No | 日付 | 十王の名前 | 本地 |
---|---|---|---|
1 | 初七日 | 秦広王 | 不動明王 |
2 | 二七日 | 初江王 | 釈迦如来 |
3 | 三七日 | 宋帝王 | 文殊菩薩 |
4 | 四七日 | 五官王 | 普賢菩薩 |
5 | 五七日 | 閻魔王 | 地蔵菩薩 |
6 | 六七日 | 変成王 | 弥勒菩薩 |
7 | 七七日 | 泰山王 | 薬師如来 |
8 | 百か日 | 平等王 | 観音菩薩 |
9 | 一周忌 | 都市王 | 勢至菩薩 |
10 | 三回忌 | 五道転輪王 | 阿弥陀如来 |
11 | 七回忌 | 蓮華王 | 阿閦如来 |
12 | 十三回忌 | 祇園王 | 大日如来 |
13 | 三十三回忌 | 法界王 | 虚空蔵菩薩 |
追善供養
裁判の当日、現世に残る遺族たちは集まり、裁判に不利にならぬよう祈る。少しでも刑が軽くなるよう、情状酌量の余地を祈りによって得ようとするのだ。その祈りがない場合は、刑が重くなり、地獄に落ちる可能性が高まる。

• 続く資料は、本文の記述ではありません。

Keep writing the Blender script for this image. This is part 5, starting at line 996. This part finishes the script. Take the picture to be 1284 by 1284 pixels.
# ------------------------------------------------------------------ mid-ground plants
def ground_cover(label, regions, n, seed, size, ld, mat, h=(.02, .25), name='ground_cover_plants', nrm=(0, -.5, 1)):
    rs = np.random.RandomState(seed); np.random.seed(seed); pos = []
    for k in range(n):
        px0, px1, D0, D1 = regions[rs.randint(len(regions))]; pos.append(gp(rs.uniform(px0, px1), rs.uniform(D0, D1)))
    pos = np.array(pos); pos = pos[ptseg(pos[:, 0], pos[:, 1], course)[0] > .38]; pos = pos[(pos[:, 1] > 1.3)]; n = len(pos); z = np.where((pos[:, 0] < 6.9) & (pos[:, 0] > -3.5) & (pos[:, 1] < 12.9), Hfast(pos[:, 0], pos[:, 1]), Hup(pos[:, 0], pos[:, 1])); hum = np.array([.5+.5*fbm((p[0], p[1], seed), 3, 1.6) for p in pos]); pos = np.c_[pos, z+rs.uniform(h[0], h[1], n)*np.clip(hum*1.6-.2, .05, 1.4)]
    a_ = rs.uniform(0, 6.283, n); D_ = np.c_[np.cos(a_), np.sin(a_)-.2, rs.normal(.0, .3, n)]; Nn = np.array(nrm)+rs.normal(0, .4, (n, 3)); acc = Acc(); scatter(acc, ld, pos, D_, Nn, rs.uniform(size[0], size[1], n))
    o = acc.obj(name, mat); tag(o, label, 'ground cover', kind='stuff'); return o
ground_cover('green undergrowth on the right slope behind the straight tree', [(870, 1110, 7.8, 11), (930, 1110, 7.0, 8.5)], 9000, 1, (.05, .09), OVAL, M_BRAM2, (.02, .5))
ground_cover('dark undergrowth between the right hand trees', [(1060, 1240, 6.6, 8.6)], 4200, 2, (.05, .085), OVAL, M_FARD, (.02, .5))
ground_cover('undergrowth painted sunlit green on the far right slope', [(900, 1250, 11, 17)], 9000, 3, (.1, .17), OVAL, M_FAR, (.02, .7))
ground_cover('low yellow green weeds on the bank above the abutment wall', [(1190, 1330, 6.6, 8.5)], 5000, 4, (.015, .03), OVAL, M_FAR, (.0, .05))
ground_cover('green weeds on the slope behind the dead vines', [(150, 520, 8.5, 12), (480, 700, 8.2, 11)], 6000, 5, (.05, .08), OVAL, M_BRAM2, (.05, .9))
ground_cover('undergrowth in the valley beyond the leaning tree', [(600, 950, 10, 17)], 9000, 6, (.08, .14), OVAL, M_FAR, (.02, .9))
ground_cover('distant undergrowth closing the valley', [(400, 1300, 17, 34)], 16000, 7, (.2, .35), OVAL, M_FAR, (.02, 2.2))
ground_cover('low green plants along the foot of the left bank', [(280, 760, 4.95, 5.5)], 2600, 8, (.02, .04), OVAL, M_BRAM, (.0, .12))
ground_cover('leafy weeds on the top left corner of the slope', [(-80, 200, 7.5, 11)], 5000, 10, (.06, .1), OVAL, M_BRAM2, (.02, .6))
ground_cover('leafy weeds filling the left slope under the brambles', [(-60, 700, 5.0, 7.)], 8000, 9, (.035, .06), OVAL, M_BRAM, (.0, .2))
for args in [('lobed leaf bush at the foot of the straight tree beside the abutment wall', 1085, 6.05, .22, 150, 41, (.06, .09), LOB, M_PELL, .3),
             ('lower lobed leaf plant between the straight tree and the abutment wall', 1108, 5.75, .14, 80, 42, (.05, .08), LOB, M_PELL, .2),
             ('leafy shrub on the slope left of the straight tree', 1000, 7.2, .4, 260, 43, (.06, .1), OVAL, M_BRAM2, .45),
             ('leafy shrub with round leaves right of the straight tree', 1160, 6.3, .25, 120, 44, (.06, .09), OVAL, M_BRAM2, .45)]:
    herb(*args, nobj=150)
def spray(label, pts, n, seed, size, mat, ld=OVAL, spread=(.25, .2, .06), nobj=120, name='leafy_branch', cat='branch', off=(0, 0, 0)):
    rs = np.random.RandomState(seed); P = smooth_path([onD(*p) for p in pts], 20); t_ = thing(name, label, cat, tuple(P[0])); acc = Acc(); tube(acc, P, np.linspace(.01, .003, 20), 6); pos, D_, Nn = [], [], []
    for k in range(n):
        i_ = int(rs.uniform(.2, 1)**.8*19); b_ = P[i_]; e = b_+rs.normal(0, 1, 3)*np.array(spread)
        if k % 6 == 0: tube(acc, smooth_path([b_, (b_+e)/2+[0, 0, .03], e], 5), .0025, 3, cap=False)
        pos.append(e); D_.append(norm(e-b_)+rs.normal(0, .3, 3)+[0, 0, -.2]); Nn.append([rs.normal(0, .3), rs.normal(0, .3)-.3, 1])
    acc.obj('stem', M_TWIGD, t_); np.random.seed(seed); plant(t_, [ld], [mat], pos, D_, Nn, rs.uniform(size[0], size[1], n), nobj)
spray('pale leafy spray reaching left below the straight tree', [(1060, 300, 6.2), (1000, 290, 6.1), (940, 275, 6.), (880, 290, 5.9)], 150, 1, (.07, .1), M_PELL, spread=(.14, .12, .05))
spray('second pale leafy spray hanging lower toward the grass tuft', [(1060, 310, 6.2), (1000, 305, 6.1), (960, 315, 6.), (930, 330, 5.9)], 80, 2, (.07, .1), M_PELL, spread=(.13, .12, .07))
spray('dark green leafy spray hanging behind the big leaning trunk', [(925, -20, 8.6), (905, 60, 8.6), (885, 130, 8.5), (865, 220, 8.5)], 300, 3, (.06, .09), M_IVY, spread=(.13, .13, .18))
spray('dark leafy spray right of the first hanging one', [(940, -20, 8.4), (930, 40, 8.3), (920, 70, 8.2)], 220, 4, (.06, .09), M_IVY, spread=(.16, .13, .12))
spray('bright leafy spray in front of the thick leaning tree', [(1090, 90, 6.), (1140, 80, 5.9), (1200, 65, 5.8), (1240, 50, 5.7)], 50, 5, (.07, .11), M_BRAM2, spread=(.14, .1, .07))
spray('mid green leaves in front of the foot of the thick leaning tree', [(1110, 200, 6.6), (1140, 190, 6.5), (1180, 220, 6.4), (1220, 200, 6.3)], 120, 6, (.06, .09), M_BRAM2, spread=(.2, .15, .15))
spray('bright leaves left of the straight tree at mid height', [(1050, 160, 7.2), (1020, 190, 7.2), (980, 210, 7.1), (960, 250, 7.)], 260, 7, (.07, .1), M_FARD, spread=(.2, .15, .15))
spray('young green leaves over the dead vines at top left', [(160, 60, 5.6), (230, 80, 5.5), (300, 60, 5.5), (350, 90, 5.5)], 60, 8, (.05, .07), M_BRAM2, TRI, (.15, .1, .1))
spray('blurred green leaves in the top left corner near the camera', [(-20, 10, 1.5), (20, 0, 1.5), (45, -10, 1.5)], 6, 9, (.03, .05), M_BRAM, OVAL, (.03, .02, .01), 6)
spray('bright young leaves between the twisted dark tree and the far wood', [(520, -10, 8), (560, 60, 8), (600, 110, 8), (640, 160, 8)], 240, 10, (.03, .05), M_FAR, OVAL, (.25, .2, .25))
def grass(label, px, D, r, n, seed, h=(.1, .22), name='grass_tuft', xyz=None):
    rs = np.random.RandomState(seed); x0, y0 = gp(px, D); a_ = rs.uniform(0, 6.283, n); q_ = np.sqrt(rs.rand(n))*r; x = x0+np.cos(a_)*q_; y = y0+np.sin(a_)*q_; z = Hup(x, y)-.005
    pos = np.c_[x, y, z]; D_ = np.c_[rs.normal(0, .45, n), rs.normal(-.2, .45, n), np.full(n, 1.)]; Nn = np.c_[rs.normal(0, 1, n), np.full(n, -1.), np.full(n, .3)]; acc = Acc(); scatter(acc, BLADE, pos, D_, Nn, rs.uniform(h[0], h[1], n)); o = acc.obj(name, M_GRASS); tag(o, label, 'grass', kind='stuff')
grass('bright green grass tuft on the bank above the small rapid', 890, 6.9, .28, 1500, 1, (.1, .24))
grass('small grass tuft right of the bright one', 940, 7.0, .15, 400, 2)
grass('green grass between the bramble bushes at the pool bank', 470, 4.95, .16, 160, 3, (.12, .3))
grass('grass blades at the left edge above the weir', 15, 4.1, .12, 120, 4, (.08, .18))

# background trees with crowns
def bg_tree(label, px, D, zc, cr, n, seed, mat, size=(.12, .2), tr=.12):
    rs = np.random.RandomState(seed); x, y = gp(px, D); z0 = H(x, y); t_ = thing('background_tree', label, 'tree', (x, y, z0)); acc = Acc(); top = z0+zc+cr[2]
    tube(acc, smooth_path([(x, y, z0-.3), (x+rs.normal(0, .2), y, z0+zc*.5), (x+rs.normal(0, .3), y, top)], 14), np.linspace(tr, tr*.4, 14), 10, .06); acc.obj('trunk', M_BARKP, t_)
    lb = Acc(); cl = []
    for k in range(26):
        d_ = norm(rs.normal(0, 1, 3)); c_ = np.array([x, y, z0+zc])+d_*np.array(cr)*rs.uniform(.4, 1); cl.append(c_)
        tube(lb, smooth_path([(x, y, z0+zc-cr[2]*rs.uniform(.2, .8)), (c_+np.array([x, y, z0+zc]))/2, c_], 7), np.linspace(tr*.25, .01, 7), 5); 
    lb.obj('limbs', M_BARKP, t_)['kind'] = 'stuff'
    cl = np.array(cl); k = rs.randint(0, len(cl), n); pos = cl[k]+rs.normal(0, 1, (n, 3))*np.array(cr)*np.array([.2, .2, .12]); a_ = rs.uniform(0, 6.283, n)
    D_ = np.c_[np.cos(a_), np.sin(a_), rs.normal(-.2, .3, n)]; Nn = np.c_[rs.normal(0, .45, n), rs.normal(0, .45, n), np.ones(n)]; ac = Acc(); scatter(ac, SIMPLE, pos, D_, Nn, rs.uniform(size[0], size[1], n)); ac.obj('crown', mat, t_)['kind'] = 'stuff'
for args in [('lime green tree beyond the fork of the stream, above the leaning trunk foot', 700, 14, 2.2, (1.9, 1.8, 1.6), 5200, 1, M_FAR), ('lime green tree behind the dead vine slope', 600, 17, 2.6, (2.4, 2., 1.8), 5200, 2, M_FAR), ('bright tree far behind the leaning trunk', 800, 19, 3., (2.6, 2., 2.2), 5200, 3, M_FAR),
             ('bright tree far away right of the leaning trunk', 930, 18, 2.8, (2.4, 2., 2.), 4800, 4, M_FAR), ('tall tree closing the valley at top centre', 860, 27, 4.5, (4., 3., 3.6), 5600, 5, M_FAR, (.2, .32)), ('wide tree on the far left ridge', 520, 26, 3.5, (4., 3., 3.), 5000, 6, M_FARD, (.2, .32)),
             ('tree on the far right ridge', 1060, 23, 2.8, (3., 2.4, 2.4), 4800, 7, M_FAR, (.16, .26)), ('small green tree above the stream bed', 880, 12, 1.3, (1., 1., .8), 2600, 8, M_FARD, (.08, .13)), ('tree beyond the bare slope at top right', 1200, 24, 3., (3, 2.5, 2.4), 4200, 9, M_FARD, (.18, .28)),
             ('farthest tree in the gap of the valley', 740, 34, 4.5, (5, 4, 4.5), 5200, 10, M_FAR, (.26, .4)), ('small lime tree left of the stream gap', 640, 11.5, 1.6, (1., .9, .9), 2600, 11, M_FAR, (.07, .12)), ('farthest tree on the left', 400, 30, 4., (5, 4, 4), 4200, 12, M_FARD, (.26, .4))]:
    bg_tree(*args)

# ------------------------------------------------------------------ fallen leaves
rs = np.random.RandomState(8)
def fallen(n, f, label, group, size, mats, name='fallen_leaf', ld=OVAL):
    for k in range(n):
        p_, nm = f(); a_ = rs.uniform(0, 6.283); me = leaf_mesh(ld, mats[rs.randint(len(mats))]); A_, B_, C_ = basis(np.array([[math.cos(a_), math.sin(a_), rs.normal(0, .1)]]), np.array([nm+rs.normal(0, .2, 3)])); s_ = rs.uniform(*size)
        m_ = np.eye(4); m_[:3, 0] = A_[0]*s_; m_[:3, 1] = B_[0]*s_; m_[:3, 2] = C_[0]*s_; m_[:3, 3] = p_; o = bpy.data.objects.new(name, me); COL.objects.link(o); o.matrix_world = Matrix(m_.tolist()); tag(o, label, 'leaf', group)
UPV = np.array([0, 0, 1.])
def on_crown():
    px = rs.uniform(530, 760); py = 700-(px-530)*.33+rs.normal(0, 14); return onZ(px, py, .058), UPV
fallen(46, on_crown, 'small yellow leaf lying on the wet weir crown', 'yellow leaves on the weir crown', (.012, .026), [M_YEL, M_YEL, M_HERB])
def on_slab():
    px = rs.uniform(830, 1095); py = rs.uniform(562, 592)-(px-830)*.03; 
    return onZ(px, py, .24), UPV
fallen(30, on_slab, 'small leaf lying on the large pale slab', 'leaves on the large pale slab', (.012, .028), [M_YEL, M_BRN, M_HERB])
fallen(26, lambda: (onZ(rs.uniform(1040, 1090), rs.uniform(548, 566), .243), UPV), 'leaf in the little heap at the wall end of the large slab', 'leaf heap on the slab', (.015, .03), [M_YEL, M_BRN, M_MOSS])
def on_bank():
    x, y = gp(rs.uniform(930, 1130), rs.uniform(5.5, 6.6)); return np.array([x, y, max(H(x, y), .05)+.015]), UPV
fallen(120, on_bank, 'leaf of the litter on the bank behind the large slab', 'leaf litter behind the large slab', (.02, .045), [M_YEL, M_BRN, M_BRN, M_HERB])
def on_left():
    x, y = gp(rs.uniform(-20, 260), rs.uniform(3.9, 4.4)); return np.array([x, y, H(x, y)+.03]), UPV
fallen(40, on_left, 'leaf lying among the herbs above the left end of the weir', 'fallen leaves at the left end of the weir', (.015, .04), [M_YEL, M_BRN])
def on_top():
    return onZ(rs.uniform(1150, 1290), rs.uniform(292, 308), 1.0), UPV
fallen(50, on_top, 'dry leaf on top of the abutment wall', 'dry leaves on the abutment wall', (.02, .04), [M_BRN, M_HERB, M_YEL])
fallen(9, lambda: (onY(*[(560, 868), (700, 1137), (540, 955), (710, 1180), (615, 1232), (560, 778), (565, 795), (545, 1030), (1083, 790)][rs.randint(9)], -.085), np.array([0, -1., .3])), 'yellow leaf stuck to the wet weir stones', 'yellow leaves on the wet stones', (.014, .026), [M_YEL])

8回目以降の追加の裁判は、救い損ないをなくすための受け皿として機能している。
4.「六道」のいずれかに転生する
生まれ変わる先は、6つ。泰山王の裁判の後、このいずれかの世界に転生する。
天道(てんどう)
天人が住む世界。寿命は非常に長く、苦しみもほとんどない。空を飛ぶことができ享楽のうちに生涯を過ごす。
人間道(にんげんどう)
人間が住む世界。四苦八苦に悩まされる苦しみの大きい世界であるが、苦しみが続くばかりではなく楽しみもある。
修羅道(しゅらどう)
阿修羅の住む世界。暴力が蔓延し、終始戦い、争いつづける宿命となる。苦しみや怒りが絶えることがない。
畜生道(ちくしょうどう)
牛馬など畜生の世界。ほとんど本能ばかりで生きており、使役され、なされるがままに生きることとなる。
餓鬼道(がきどう)
餓鬼の世界。餓鬼は腹が膨れた姿の鬼で、食べ物を口に入れようとすると火となってしまい餓えと渇きに悩まされる。
地獄道(じごくどう)
罪の重さによって服役すべき場所が決まっている。焦熱地獄、極寒地獄、賽の河原、阿鼻地獄、叫喚地獄などがある。もっとも、みうらじゅん氏の解説によれば、地獄は128種類があるという。嘘をついても、虫を殺しても、生き物を殺して肉を食べても、地獄行きは決定となる。詳細は、書籍「マイ仏教」を参考のこと。
できれば、また、人間道に生まれ変わりたいものだ。
死後の世界を描いたおすすめ作品3選
長年にわたって形作られてきた死後の世界。もちろん、様々な作品のモチーフとなっている。書籍、落語、演劇、映画、などなど。代表的な作品を紹介する。
1.絵本「地獄」
わがままな子供に読み聞かせをすると、ウソのように言うことを聞くという魔法の絵本。ただし、誤った教育方法だという指摘も。読まれた子供のトラウマになることは間違いないので注意が必要だ。
2.落語「地獄八景亡者戯」
- アーティスト:桂米朝
- 発売日: 1991/01/23
- メディア: CD
落語の世界では、死後の世界をおちょくりまくる。死後の世界を笑いに変えるのは不謹慎かとおもいきや、一級のエンタテインメントに仕上がっている。通説を知った上で聴くとより一層楽しめる作品。
3.映画「TOO YOUNG TO DIE! 若くして死ぬ」
宮藤官九郎、脚本・監督の地獄エンタテインメント。劇中シーンと酷似した、スキーバスの事故が実際に起ったため、公開延期となるも、6月24日に改めて公開。
フツーの高校生・大助は、修学旅行中のある日、不慮の事故に遭ってしまう。目覚めるとそこは―深紅に染まった空と炎、ドクロが転がり、人々が責め苦を受ける、ホンモノの【地獄】だった。慌てる大助を待ち受けていたのは、地獄専属ロックバンドを率いる赤鬼のキラーK。えんま様の裁きにより現世に転生するチャンスがあるという。キラーKの“鬼特訓”のもと、生き返りを賭けた、大助の地獄めぐりが幕を明ける。
死んだらどうなる?「葬式仏教」にみる死後の世界、まとめ
死んだらどうなる、という疑問は皆が一度は持つもの。しかし、それは死んでからのお楽しみ。それまでは精一杯生きて、人生をまっとうしたいものだ。